The advantages of performance of DocValue is able to leverage OS disk cache, which is different (maybe more) memory from JVM. Wondering for non-DocValue field, it is only able to use memory of JVM itself (if so, why it is not able to leverage OS disk cache for performance boosting, which could avoid us explicitly specify physical storage when defining logical index structure)?
Then for Doc Values, how do they leverage memory outside of JVM? Doc Value are still JVM (Java) data structures (if so, how do Doc Value fields leverage memory outside JVM)?
If Doc Values are not JVM data structures, what are they using and where are they? JNI is still using JVM memory I think? Please feel free to correct me if I am wrong.
Are there any more details how "Doc values are mapped into the process's address"? I tried Doc Value and it works great, just curious to learn a bit more.
Not sure exactly what you're looking for, but Wikipedia's article on memory-mapped files seems to explain things pretty well. Any book on operating systems (e.g. Tanenbaum) also covers this.
Lucene's main data structure is an inverted index. That is, terms point
to documents.
For things like sorting and faceting, this doesn't work, because you
need to be able to point from a document to a term (if you want to sort
by the price field, you need to identify the value of the price field
for a specific document).
We solve this with an uninverted index, such as Lucene's FieldCache. The
field cache is built in the background by Lucene by reading through the
inverted index on each commit, and "uninverting" it. This takes an on-
disk data structure, which (on certain OSes) can be accessed via a memory-
mapped file system, and creates an in-heap data structure. This can be
really fast, but suffers from the need to build the data structure
entirely on each commit, which can take some time.
DocValues provide a solution. They are an uninverted column based store,
that is build at index time as an on-disk data structure.
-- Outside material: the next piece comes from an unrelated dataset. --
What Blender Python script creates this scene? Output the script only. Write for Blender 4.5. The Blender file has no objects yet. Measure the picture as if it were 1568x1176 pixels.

The point of the memory-mapped filesystem is quite simple. Lucene
developers noticed that when they were loading indexes into memory,
they were loading them from disk into the OS disk cache, and then from
there into the Java heap. As a result, there were two copies of the
data in memory, which was overkill. The solution was to switch to using
memory-mapped files in which Java can access the files in the OS disk
cache as if they were simply in memory, thus halving memory
requirements for Lucene.
For your comments below, want to confirm my understanding is correct. Java still access through Java File I/O interface as if accessing a normal disk file, but underlying the files are already in memory (which is using OS cache memory other than JVM memory) using memory mapped file?
For your comments, "We solve this with an uninverted index", confused what means an uninverted index? In your sample, I think it could be implemented simply by the revert index (which is price field => document ID), suppose we want to find document whose price is more than 10 USD, we just scan the invert index price field and keep those only above 10 USD? Please feel free to correct me if I am wrong.
BTW, when you say "faceting", do you mean filtering by a field?
In the scenario of filter student information (suppose each student as a document) by student ID filed. I think Elastic Search will build revert index from student ID to the real student information document. For memory mapped file in this use case, the memory mapped file is used on revert index (student ID => student information document)? Or used on the student information document itself?